7.4. Authorization policies

The scope authorization provides means to define what should happen if a user proved his identity and authenticated successfully.

Authorization policies take the realm, the user and the client into account.

Technically the authorization policies apply to the Validate endpoints and are checked using Policy Module and Policy Decorators.

The following actions are available in the scope authorization:

7.4.1. tokentype

type: string

Users will only be authorized with this very tokentype. The string can hold a comma separated list of case insensitive tokentypes.

This is checked after the authentication request, so that a valid OTP value is wasted, so that it can not be used, even if the user was not authorized at this request

Note

Combining this with the client IP you can use this to allow remote access to sensitive areas only with one special token type while allowing access to less sensitive areas with other token types.

7.4.2. serial

type: string

Users will only be authorized with the serial number. The string can hold a regular expression as serial number.

This is checked after the authentication request, so that a valid OTP value is wasted, so that it can not be used, even if the user was not authorized at this request

Note

Combining this with the client IP you can use this to allow remote access to sensitive areas only with hardware tokens like the Yubikey, while allowing access to less secure areas also with a Google Authenticator.

7.4.3. setrealm

type: string

This policy is checked before the user authenticates. The realm of the user matching this policy will be set to the realm in this action.

Note

This can be used if the user can not pass his realm when authenticating at a certain client, but the realm needs to be available during authentication since the user is not located in the default realm.

7.4.4. no_detail_on_success

type: bool

Usually an authentication response returns additional information like the serial number of the token that was used to authenticate or the reason why the authentication request failed.

If this action is set and the user authenticated successfully this additional information will not be returned.

7.4.5. no_detail_on_fail

type: bool

Usually an authentication response returns additional information like the serial number of the token that was used to authenticate or the reason why the authentication request failed.

If this action is set and the user fails to authenticate this additional information will not be returned.

7.4.6. api_key_required

type: bool

This policy is checked before the user is validated.

You can create an API key, that needs to be passed to use the validate API. If an API key is required, but no key is passed, the authentication request will not be processed. This is used to avoid denial of service attacks by a rogue user sending arbitrary requests, which could result in the token of a user being locked.
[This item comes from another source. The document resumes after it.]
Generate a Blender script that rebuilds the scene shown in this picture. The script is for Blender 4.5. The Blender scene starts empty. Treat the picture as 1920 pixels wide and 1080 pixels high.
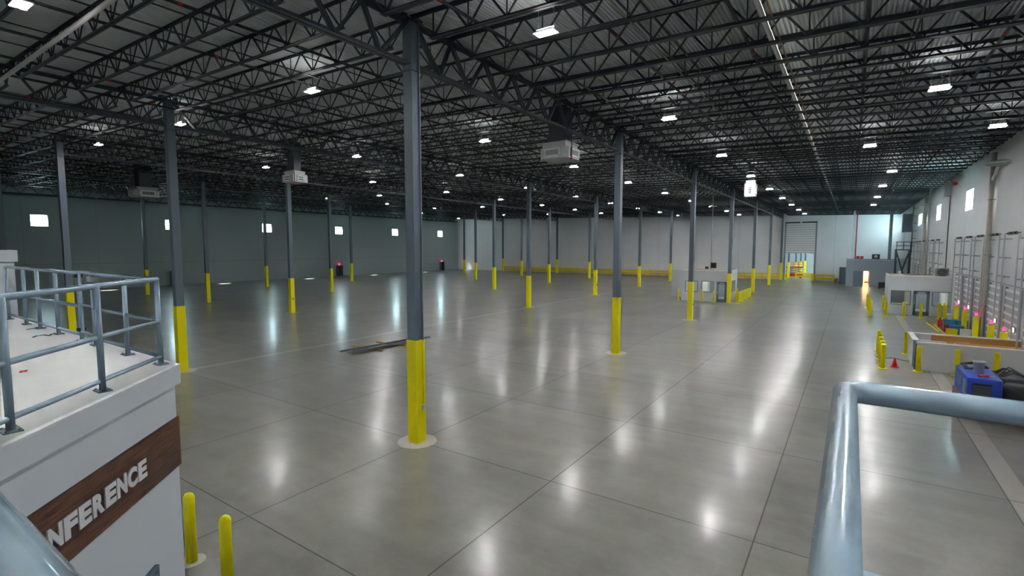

You can also define a policy with certain IP addresses without issuing API keys. This would result in “blocking” those IP addresses from using the validate endpoint.

You can issue API keys like this:

pi-manage api createtoken -r validate

The API key (Authorization token) which is generated is valid for 365 days.

The authorization token has to be used as described in Authentication endpoints.

7.4.7. auth_max_success

type: string

Here you can specify how many successful authentication requests a user is allowed to perform during a given time. If this value is exceeded, the authentication attempt is canceled.

Specify the value like 2/5m meaning 2 successful authentication requests per 5 minutes. If during the last 5 minutes 2 successful authentications were performed the authentication request is discarded. The used OTP value is invalidated.

Allowed time specifiers are s (second), m (minute) and h (hour).

7.4.8. auth_max_fail

type: string

Here you can specify how many failed authentication requests a user is allowed to perform during a given time.

If this value is exceeded, authentication is not possible anymore. The user will have to wait.

If this policy is not defined, the normal behaviour of the failcounter applies. (see Reset Fail Counter)

Specify the value like 2/1m meaning 2 successful authentication requests per minute. If during the last 5 minutes 2 successful authentications were performed the authentication request is discarded. The used OTP value is invalidated.

Allowed time specifiers are s (second), m (minute) and h (hour).

7.4.9. last_auth

type: string

You can define if an authentication should fail, if the token was not successfully used for a certain time.

Specify a value like 12h, 123d or 2y to disallow authentication, if the token was not successfully used for 12 hours, 123 days or 2 years.

The date of the last successful authentication is store in the tokeninfo field of a token and denoted in UTC.